Wednesday, October 3, 2012

Arthur Beaumont, Mentor to R.G. Smith



The image above is the painting "Famous 4 Minutes," a depiction of the crisis point of the Battle of Midway during World War 2 when three of a group of four Japanese aircraft carriers were destroyed in a dive-bombing attack. The artist is R.G. (Robert Grant) Smith (1914- 2001), a man with the unusual credentials of being a professional engineer as well as an accomplished artist -- and one of my favorites in the aviation art genre. More information about Smith is here.

Smith credited his growth as an artist to attending informal plein-air classes given by Arthur Beaumont, for many years the U.S. Navy's main artist.

Beaumont (1890-1978), born Arthur Edwin Crabbe in Norfolk, England, emigrated to the USA from Canada in 1908. He changed his name to Arthur Beaumont-Crabbe in 1915 and to Arthur Beaumont in 1919. Information about him is hit-and-miss on the Internet.

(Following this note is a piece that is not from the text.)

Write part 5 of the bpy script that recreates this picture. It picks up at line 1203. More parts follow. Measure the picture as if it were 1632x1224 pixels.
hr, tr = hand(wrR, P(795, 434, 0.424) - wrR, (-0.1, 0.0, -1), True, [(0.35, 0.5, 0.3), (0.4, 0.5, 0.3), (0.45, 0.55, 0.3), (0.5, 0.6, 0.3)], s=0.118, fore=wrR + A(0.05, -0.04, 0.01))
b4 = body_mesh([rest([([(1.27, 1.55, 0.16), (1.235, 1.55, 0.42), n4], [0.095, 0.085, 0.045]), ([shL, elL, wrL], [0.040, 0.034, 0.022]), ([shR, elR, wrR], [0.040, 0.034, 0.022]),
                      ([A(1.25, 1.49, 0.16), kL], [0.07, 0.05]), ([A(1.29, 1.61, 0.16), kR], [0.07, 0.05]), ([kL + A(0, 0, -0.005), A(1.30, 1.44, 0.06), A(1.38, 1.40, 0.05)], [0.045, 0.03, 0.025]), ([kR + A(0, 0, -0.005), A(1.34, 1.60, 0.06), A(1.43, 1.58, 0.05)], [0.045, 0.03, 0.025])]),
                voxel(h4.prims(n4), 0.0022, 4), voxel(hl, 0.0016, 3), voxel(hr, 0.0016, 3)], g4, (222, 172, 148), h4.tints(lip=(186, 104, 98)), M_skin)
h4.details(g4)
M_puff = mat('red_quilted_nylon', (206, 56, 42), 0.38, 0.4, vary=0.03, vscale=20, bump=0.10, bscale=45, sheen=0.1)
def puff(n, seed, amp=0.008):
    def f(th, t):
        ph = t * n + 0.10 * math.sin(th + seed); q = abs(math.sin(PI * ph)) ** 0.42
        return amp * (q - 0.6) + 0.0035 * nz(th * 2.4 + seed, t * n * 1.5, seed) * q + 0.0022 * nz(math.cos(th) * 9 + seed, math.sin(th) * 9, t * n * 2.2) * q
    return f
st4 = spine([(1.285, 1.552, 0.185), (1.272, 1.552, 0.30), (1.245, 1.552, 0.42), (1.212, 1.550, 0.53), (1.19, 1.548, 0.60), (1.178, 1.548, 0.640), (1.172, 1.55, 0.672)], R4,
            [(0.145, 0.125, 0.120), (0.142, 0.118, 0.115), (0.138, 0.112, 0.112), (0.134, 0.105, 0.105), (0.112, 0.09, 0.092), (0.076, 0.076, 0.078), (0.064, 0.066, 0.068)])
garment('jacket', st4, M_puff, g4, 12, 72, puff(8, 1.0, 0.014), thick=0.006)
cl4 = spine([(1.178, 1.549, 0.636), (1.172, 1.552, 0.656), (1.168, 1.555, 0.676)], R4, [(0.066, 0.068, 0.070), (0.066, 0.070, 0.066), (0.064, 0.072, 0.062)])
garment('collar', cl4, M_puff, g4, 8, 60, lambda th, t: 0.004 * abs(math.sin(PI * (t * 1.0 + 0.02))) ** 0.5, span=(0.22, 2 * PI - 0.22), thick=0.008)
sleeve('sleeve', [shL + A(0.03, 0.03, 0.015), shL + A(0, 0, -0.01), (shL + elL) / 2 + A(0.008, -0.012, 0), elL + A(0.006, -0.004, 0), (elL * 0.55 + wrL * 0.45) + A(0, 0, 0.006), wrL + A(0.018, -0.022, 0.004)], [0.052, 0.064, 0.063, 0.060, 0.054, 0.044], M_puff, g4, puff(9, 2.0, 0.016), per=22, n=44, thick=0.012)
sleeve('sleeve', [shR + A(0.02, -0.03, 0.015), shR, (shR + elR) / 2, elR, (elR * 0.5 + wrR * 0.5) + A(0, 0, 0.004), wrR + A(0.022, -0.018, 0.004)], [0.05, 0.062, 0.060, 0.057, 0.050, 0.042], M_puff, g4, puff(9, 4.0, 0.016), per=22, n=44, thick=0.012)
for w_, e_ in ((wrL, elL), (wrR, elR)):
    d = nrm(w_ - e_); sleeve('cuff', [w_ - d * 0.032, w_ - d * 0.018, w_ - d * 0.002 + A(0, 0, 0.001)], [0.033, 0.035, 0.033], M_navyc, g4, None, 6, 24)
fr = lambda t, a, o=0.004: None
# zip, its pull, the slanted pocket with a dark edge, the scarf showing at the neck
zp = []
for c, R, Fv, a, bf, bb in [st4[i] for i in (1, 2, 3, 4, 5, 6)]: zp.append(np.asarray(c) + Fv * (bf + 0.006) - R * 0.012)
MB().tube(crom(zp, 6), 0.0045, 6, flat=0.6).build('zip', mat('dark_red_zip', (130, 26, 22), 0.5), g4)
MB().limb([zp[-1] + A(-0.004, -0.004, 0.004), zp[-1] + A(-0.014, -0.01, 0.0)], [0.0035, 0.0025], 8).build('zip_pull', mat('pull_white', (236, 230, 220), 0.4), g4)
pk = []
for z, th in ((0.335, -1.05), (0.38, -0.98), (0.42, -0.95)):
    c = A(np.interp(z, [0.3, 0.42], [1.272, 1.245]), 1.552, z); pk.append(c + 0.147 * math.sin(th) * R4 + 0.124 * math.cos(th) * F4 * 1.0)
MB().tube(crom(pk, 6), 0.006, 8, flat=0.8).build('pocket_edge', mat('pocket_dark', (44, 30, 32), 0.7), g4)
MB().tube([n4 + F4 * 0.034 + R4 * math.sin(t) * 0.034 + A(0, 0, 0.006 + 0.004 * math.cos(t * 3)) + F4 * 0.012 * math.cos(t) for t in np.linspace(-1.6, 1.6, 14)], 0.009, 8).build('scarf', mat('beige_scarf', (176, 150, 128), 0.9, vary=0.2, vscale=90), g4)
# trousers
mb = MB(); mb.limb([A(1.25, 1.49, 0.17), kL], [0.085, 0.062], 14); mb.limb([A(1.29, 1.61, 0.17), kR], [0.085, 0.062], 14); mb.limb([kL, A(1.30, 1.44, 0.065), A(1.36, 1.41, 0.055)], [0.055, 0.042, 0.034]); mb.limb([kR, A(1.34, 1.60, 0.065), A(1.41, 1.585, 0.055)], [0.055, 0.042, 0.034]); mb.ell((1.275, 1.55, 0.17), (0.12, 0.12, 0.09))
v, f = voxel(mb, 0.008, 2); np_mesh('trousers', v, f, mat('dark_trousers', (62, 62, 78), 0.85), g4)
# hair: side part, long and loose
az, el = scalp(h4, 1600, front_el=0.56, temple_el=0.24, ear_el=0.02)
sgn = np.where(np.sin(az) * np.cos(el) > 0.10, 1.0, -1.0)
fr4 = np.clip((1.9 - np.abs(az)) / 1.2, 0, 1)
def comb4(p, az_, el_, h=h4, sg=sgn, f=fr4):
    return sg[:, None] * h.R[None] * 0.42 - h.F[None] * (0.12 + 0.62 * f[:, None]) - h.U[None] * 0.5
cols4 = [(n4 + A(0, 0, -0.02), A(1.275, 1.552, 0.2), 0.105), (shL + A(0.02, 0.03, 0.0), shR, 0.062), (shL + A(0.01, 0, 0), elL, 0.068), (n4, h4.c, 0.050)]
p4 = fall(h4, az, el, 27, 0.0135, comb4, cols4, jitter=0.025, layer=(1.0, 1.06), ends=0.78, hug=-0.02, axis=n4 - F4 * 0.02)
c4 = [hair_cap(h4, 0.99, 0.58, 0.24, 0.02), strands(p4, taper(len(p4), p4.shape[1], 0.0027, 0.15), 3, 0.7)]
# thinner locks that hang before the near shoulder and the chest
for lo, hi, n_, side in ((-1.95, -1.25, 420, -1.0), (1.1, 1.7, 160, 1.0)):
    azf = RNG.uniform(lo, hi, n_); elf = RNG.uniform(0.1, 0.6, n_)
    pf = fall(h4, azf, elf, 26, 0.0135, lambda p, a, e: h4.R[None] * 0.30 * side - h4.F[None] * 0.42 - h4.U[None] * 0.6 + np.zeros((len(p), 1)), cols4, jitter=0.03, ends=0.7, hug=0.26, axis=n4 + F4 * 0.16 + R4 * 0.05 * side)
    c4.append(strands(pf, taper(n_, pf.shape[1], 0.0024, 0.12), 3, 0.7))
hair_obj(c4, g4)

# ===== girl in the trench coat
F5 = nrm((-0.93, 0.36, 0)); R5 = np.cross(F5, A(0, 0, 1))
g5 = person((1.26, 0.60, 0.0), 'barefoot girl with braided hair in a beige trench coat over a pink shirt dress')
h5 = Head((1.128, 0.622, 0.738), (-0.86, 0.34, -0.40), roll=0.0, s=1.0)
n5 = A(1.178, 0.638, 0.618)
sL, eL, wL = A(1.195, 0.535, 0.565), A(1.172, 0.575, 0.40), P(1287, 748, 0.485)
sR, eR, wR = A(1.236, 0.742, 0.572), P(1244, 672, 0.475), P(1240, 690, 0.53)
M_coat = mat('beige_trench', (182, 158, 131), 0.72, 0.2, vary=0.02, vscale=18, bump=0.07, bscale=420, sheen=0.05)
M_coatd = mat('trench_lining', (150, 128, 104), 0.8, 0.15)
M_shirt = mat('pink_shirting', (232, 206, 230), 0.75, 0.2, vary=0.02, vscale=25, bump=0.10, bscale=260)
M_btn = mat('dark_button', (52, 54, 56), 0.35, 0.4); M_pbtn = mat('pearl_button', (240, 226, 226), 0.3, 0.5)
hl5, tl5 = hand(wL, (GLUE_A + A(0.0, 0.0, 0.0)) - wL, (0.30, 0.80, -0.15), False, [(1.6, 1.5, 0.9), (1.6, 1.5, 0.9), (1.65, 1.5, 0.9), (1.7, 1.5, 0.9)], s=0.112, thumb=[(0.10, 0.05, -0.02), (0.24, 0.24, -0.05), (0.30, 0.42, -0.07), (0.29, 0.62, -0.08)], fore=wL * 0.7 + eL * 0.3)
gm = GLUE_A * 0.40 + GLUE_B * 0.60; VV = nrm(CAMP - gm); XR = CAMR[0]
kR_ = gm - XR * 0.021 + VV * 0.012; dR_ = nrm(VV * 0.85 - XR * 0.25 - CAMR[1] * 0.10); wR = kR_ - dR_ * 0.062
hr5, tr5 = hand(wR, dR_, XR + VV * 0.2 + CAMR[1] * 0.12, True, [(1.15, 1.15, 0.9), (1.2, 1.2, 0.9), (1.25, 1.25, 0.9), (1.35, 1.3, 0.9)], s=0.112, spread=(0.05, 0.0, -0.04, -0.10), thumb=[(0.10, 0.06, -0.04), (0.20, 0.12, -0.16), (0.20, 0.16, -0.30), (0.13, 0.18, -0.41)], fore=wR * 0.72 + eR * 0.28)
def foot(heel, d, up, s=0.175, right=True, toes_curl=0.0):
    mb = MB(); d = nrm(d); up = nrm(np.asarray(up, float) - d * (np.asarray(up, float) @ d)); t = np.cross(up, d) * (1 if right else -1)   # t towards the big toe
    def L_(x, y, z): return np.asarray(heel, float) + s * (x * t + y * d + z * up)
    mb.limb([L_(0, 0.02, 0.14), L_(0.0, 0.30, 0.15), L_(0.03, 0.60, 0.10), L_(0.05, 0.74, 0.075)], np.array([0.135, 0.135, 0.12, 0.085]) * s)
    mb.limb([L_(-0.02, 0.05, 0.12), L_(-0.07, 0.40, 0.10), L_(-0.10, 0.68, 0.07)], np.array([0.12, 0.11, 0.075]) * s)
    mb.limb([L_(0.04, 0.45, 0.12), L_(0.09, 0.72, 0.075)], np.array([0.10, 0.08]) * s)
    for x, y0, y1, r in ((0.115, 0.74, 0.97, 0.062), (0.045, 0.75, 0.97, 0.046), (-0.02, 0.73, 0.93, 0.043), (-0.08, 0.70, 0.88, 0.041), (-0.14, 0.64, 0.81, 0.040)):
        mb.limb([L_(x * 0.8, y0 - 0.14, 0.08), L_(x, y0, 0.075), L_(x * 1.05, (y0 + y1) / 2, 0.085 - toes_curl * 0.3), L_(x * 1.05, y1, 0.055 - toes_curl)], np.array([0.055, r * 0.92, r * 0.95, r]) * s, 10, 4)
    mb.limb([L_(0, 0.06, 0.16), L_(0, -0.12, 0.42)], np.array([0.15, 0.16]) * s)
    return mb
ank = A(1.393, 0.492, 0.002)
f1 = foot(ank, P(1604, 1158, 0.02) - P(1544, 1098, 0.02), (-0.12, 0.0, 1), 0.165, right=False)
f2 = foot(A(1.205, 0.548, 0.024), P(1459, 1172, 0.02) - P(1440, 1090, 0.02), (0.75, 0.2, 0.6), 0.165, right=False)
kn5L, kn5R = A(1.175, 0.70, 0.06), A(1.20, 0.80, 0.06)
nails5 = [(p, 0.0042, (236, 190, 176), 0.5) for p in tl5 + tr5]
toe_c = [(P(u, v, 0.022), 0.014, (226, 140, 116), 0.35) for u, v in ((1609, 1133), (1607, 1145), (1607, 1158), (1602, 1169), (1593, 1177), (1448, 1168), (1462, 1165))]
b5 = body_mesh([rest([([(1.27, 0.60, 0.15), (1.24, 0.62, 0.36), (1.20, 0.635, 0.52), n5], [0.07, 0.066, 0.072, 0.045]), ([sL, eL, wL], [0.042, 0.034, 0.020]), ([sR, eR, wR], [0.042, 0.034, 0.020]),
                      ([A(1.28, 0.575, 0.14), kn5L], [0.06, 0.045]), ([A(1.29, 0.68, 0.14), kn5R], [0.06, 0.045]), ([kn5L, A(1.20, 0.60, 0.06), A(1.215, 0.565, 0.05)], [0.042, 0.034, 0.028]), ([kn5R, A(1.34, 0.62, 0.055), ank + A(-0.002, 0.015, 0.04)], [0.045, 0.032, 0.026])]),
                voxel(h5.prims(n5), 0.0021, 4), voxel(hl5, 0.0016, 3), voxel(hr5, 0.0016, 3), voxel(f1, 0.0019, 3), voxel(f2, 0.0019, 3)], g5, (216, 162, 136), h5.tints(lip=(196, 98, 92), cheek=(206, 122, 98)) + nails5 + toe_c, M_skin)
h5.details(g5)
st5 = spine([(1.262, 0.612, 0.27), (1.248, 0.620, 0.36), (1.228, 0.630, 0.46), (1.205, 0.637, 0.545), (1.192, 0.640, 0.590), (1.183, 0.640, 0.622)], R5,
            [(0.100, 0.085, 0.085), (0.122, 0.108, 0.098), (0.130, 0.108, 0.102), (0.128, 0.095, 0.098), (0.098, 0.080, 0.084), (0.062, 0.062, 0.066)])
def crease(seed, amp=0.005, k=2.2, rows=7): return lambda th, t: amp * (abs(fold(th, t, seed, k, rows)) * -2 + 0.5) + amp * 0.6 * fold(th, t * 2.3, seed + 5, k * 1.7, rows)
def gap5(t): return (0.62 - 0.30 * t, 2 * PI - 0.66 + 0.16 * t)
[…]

Two easy-access sources are here and here. This site has detailed information regarding Beaumont's formal art training, but its performance was flaky at the time I drafted this post. I got both the welcome page plus an error message when the site opened. But one can still click on the biographical link to the left to get to the details.

What really counts is Beaumont's art. He painted mostly in watercolor (Smith tended to use oils), and favored a loose style while making sure to incorporate nothing but correct details of ships and equipment.

Gallery

Flank Speed

Together We Served

USS Los Angeles

USS Columbus

It is interesting that Smith learned a good deal of painting lore from Beaumont without falling into the generally sketchy, overly dramatic style Beaumont practiced. Perhaps the reason is his background as an engineer who worked on general-arangement drawings was well as presentation art for Douglas (El Segundo) during the 1940s and 50s under ace designer Ed Heinemann.

As for Beaumont, I have to say that I don't particularly care for his paintings. Besides the dramatic poses and heavy seas he often favored, I think something as solid and well-defined as a large naval vessel needs to be shown with a little more of those attributes than Beaumont usually gave them. To me, Smith's ships are more convincing.

2 comments:

Casey Klahn said...

I agree with your opinions given - the ships need to feel solid and big. I imagine that is hard to depict on water, yet Smith has accomplished this.

Thanks for this introduction to these artists.

Mike said...

My sometimes artist mother likes to say that good art pulls you in, that you can fall into a painting and experience that world if only for a moment.

When I look at Together We Served, I can imagine being on my way into an island in the Pacific with Jap troops dug in waiting to kill me, and me them.

The courage of the marines and everyone who fought in WWII astounds me. I salute that whole generation for their valor.